Jobs sees dark chapter

SAN FRANCISCO--Steve Jobs is worried that content providers won't be able to keep up with ever-evolving technology, resulting in a technically dazzling but basically pretty boring online world if Hollywood and Silicon Valley don't learn to work together.

"We are headed for a train wreck," said Jobs in a speech today at the 1996 Business Week Technology Futures Conference here, referring to the lack of good content to make online technology compelling.

Jobs said the lack of focus on the creative aspects of content creation will be a potentially serious hurdle in the years to come if the industry fails to follow the example of his company, Pixar Animation Studios.

Jobs, Pixar's chairman and CEO, pointed to the company's involvement with the blockbuster Toy Story as an example of technosavvy being happily wedded with artistic creativity. He also lauded the results of this synergy, saying, "Toy Story will generate more than $1 billion in revenue; The Lion King, over $2 billion."

The problem is not that technology can't keep up with the content, he elaborated, but vice versa. While users and industry leaders moan that network congestion prevents most users from enjoying the more spectacular online applications, Jobs thinks the bandwidth bottleneck is actually much less of a problem than the telephone companies and Internet service providers would have you believe.

He predicted that there would be cheap gigabyte/second Ethernet connections on the average desktop within 12 to 18 months. He added that the work of companies such as Intel boded well for the future of cheap ubiquitous bandwidth.

Jobs said Toy Story--the world's first totally digital film made in collaboration with Disney--was successful primarily because of engaging characters and interesting story lines, not because of any gee-whiz appreciation from audiences for the digital animation. Instead of worrying about technical barriers, online content providers should be worrying about maintaining the same kind of production and entertainment values that Pixar represents.

He thinks that part of the problem is Hollywood--that is, content providers--and Silicon Valley both underestimate each other's contribution.

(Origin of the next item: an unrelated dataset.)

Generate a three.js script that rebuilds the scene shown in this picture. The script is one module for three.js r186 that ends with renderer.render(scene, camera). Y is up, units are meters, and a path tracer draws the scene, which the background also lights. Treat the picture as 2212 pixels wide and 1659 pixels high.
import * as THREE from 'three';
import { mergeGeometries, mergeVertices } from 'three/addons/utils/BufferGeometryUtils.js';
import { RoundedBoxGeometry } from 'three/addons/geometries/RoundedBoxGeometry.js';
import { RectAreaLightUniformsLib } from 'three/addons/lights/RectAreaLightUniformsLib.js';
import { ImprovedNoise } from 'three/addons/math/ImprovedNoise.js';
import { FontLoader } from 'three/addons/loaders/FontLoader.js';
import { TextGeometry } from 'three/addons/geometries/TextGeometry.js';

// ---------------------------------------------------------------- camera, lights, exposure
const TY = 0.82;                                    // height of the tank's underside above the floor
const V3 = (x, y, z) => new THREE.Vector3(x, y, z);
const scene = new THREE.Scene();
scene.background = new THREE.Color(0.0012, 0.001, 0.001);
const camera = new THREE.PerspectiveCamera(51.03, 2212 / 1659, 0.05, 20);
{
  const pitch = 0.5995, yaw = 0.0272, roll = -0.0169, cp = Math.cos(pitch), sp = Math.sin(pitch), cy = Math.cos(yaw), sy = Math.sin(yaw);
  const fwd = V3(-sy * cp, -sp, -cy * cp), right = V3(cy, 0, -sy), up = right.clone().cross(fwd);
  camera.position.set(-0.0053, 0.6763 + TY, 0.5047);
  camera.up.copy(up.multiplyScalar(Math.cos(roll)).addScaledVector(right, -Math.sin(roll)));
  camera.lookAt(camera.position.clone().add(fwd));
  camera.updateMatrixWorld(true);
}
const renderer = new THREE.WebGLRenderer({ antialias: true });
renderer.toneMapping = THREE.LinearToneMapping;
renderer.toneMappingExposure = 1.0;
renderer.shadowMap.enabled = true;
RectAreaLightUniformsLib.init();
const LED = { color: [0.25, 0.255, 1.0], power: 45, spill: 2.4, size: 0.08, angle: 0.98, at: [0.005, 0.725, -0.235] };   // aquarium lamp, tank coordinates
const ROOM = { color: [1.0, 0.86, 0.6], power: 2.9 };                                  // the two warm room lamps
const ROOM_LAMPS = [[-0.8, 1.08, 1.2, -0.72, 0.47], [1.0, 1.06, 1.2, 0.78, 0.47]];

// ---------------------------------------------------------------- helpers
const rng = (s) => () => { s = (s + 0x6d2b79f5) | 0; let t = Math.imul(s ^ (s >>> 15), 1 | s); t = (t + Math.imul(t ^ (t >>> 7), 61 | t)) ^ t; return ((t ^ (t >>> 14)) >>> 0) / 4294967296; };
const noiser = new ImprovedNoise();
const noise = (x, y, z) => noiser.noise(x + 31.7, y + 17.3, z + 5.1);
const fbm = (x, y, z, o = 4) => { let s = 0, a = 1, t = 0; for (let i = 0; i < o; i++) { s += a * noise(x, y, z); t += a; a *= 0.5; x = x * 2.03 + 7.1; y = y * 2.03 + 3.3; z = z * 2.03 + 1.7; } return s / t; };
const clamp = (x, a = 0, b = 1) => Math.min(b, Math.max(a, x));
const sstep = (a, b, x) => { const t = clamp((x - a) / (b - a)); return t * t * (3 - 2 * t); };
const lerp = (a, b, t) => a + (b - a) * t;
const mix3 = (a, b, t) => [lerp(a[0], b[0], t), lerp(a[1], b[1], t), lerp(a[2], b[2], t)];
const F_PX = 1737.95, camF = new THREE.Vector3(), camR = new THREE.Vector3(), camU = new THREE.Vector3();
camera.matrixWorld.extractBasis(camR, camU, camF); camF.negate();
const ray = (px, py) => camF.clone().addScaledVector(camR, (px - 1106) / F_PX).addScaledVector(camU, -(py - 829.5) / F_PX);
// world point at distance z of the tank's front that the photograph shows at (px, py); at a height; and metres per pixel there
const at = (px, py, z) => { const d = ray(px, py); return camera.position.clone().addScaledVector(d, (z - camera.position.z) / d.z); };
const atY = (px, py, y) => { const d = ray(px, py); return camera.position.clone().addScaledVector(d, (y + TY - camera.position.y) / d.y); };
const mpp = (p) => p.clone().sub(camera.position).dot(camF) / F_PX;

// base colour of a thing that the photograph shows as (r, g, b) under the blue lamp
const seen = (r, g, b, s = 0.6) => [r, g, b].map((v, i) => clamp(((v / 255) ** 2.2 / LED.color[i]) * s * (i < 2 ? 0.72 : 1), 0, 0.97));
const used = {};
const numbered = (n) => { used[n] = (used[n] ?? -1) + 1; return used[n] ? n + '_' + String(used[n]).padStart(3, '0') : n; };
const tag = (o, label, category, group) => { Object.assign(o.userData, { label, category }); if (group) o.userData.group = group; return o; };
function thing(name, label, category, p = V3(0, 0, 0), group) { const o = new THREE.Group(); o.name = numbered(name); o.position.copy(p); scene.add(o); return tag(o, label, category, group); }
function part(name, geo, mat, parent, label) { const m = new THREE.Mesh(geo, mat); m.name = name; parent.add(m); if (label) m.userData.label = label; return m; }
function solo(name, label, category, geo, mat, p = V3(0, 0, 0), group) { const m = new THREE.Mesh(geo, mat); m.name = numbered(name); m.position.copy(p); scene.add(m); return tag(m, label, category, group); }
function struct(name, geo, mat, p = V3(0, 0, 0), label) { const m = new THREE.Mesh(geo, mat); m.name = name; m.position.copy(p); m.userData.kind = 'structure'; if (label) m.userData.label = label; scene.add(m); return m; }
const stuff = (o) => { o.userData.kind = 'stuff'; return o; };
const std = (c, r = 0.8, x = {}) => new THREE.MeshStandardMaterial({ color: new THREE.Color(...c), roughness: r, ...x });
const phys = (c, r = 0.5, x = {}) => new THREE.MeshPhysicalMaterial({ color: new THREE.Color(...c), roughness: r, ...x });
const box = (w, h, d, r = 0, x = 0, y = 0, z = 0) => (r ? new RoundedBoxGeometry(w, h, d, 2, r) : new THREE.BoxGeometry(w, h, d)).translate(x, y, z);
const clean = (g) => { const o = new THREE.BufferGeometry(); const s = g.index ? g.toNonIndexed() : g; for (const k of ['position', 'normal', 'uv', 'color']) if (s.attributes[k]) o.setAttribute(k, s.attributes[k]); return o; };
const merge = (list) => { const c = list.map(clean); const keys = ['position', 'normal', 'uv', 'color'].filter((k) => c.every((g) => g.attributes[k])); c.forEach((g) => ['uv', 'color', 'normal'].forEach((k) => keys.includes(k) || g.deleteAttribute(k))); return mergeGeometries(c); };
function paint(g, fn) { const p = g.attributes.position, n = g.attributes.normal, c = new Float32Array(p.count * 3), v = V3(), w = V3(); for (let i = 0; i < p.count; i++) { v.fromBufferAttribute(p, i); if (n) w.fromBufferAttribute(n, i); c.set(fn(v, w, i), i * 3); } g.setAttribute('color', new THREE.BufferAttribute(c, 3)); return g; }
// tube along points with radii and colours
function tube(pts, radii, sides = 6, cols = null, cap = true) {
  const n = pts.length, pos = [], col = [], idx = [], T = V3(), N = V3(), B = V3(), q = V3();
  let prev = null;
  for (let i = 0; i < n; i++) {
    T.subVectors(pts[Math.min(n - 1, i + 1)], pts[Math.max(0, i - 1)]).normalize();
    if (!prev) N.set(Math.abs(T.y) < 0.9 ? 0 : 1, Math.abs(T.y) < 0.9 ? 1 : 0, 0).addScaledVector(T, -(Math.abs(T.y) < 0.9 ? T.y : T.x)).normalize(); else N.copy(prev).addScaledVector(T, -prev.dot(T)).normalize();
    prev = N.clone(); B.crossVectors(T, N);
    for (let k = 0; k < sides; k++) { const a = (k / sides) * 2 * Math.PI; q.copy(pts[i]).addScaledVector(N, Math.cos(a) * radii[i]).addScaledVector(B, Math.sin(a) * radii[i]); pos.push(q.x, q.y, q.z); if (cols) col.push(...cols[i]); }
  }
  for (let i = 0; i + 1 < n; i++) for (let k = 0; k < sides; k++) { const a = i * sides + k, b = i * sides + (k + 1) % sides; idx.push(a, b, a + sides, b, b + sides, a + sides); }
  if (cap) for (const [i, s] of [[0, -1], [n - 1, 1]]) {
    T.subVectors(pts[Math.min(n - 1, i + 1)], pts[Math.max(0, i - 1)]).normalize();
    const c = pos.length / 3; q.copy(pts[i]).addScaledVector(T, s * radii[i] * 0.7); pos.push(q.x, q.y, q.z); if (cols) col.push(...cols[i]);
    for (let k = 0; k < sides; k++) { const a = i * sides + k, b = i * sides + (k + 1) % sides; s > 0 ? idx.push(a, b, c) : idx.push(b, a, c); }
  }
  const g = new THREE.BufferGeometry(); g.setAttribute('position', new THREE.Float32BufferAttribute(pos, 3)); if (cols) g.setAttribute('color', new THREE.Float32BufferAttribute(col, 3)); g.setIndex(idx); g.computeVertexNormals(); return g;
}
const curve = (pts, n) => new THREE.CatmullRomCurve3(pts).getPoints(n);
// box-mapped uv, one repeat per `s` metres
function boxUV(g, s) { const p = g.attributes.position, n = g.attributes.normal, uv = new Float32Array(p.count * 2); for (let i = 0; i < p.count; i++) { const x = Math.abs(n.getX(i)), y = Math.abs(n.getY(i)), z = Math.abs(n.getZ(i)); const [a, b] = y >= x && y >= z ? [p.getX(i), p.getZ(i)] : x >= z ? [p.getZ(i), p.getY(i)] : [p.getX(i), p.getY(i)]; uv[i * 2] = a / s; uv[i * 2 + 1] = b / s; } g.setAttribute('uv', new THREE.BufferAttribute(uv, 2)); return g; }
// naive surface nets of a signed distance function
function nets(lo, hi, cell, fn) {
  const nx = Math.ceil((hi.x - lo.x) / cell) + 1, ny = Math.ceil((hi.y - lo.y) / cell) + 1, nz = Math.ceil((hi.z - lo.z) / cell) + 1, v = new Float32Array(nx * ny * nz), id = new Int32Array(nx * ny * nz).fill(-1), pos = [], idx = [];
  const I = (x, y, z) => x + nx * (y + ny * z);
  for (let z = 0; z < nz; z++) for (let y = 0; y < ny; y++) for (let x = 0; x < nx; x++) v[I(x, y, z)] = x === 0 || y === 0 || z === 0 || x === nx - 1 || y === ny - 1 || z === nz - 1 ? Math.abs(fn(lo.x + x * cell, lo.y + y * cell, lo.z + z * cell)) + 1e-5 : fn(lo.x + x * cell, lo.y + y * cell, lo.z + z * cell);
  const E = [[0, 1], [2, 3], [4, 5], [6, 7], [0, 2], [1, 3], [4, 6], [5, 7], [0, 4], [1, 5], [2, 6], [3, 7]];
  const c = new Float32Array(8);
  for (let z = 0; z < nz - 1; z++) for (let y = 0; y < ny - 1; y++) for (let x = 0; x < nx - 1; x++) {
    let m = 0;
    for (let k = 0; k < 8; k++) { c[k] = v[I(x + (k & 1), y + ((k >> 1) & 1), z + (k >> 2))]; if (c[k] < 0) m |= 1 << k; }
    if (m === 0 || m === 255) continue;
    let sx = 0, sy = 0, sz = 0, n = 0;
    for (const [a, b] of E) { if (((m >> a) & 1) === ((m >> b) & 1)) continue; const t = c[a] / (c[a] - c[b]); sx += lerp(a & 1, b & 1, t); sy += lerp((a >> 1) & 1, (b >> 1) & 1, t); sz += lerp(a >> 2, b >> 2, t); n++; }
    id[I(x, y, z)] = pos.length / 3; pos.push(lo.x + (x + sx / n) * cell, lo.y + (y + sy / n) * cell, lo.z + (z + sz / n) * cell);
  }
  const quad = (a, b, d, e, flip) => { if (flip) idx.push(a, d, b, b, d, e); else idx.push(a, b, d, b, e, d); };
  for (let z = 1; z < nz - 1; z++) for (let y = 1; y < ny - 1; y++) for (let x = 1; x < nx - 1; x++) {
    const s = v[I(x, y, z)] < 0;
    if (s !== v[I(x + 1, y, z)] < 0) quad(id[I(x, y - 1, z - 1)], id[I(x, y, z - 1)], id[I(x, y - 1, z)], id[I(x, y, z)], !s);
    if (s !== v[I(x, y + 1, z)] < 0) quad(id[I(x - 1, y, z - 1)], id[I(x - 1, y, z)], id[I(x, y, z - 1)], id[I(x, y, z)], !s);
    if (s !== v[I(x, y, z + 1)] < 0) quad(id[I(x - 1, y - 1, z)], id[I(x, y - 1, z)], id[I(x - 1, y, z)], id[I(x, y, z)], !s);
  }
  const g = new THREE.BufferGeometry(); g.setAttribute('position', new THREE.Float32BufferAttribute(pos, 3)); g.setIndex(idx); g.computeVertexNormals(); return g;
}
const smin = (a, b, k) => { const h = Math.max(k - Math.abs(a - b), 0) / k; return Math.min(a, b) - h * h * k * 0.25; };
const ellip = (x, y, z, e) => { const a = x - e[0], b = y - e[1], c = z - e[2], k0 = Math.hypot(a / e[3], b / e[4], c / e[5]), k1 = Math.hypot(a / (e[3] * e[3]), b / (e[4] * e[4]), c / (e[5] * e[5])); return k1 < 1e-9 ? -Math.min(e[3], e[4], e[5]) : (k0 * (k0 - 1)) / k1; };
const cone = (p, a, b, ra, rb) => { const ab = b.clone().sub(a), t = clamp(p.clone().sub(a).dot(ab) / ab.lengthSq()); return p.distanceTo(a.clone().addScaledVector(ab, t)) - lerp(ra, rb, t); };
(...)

While his speech focused on the relationship between content and technology in the coming digital economy, Jobs didn't miss the chance to drop remarks about a wide range of industry subjects, including the popularity of Java--"a good language, but not the Second Coming." He let loose a special reprimand for the Baby Bells for being overly cautious about upgrading their networks, a conservatism that Jobs thinks could "stall the digital revolution."